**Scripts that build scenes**
__________________________________________________
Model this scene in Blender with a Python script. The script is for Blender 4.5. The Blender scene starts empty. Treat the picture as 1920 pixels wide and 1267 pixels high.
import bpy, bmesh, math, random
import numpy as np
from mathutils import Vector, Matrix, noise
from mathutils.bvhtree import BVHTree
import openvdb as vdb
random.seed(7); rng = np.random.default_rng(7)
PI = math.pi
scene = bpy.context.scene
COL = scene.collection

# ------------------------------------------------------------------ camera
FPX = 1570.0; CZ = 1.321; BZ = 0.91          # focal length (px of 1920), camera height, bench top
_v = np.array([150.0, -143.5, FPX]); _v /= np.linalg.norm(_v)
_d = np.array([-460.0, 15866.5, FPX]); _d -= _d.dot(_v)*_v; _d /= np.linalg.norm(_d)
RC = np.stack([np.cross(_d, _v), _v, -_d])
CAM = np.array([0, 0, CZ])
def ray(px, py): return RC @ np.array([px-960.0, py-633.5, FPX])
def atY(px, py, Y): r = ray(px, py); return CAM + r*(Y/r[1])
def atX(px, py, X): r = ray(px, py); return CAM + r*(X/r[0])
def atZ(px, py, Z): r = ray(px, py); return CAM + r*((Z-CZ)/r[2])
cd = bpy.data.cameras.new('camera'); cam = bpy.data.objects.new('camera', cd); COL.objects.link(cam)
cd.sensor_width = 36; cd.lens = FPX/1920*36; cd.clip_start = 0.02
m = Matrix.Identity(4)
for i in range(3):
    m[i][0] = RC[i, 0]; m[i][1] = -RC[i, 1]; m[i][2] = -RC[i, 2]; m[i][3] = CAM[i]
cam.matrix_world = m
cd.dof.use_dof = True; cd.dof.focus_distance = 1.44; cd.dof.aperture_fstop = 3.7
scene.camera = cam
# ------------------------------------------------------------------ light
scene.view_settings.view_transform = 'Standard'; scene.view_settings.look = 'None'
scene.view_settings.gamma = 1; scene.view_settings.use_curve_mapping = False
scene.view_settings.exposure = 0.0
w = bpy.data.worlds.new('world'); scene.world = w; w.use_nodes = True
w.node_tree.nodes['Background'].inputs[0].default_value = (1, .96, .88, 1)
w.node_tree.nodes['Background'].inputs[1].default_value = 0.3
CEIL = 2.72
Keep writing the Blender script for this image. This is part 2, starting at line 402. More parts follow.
__________________________________________________
Reproduce the material above exactly; please quote every line of it.

Model this scene in Blender with a Python script. The script is for Blender 4.5. The Blender scene starts empty. Treat the picture as 1920 pixels wide and 1267 pixels high.
import bpy, bmesh, math, random
import numpy as np
from mathutils import Vector, Matrix, noise
from mathutils.bvhtree import BVHTree
import openvdb as vdb
random.seed(7); rng = np.random.default_rng(7)
PI = math.pi
scene = bpy.context.scene
COL = scene.collection

# ------------------------------------------------------------------ camera
FPX = 1570.0; CZ = 1.321; BZ = 0.91          # focal length (px of 1920), camera height, bench top
_v = np.array([150.0, -143.5, FPX]); _v /= np.linalg.norm(_v)
_d = np.array([-460.0, 15866.5, FPX]); _d -= _d.dot(_v)*_v; _d /= np.linalg.norm(_d)
RC = np.stack([np.cross(_d, _v), _v, -_d])
CAM = np.array([0, 0, CZ])
def ray(px, py): return RC @ np.array([px-960.0, py-633.5, FPX])
def atY(px, py, Y): r = ray(px, py); return CAM + r*(Y/r[1])
def atX(px, py, X): r = ray(px, py); return CAM + r*(X/r[0])
def atZ(px, py, Z): r = ray(px, py); return CAM + r*((Z-CZ)/r[2])
cd = bpy.data.cameras.new('camera'); cam = bpy.data.objects.new('camera', cd); COL.objects.link(cam)
cd.sensor_width = 36; cd.lens = FPX/1920*36; cd.clip_start = 0.02
m = Matrix.Identity(4)
for i in range(3):
    m[i][0] = RC[i, 0]; m[i][1] = -RC[i, 1]; m[i][2] = -RC[i, 2]; m[i][3] = CAM[i]
cam.matrix_world = m
cd.dof.use_dof = True; cd.dof.focus_distance = 1.44; cd.dof.aperture_fstop = 3.7
scene.camera = cam
# ------------------------------------------------------------------ light
scene.view_settings.view_transform = 'Standard'; scene.view_settings.look = 'None'
scene.view_settings.gamma = 1; scene.view_settings.use_curve_mapping = False
scene.view_settings.exposure = 0.0
w = bpy.data.worlds.new('world'); scene.world = w; w.use_nodes = True
w.node_tree.nodes['Background'].inputs[0].default_value = (1, .96, .88, 1)
w.node_tree.nodes['Background'].inputs[1].default_value = 0.3
CEIL = 2.72
Keep writing the Blender script for this image. This is part 2, starting at line 402. More parts follow.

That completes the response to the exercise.